Personal computers evolved before the Internet took hold. Because they were designed to be used in isolation, PC's were built on the tape player model. What you cared about in a PC was local processing power and storage capacity.

If your Internet connection is good enough, then you want to use your PC more like a radio. You do not care where anything is stored, and you need only enough processing power to do input and output.

For example, Don Britton, one of the entrepreneurs that I interviewed for my book, offers a complete outsourcing solution for small businesses (think of a law firm). Even if you are doing word processing, all of the processing and document storage are done on a server at Britton's firm, This gets you out of the businesses of network administration and software installation, which are overwhelming to small firms (and even many large ones).

Clay Shirky, an otherwise sensible chap, has positioned himself as a leading P2P evangelist. His argument is that the client-server model wastes all of the processing power and storage currently available on PC's. Most people do not use their PC's all the time. Also, most people do not fill their hard drives to capacity. P2P could allow for markets to be created whereby this excess capacity is rented.

But think about what it would take to enable the P2P scenario to work. It would require bandwidth that is high-capacity, reliable, and secure. If these conditions hold, then people are indifferent as to the physical location of computing resources. If not, then the only reliable computing power you have is what is on your own machine.

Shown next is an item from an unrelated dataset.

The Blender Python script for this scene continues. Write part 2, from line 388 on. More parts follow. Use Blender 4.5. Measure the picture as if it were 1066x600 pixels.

Shirky is correct that in a high-bandwidth environment, people will not want to hold excess processing power and capacity. However, the solution will be for them not to carry excess capacity in the first place.

If the bandwidth is sufficient, then I can sign up with Don Britton's outsourcing service, let him have my hard drive, and keep only enough processing power to operate a keyboard and a screen. Once I am indifferent to where the processing and storage are located, I will stop buying local processing power and storage, and the excess capacity in PC's will go away.

My bet is that the P2P concept is a mirage. The computing capacity to make it work only exists because we do not have the bandwidth to rely on client-server computing. However, that lack of bandwidth also implies that P2P is not ready for prime time as a tool for businesses to embrace for sharing files and distributing applications over multiple processors.

Ultimately, the scarce resource is not processing power or storage. The scarce resource is human talent. The cost of chips is falling. The cost of network administrators is not. Data centers and the client-server model can economize on network administrators and on software development to support them.

Someday, we will have enough bandwidth to facilitate powerful applications of P2P computing. At that point, precisely because we are indifferent about the physical location of computer resources, P2P will no longer have any marginal benefit. The conditions that are necessary to enable P2P to achieve its potential also will be sufficient to make it obsolete.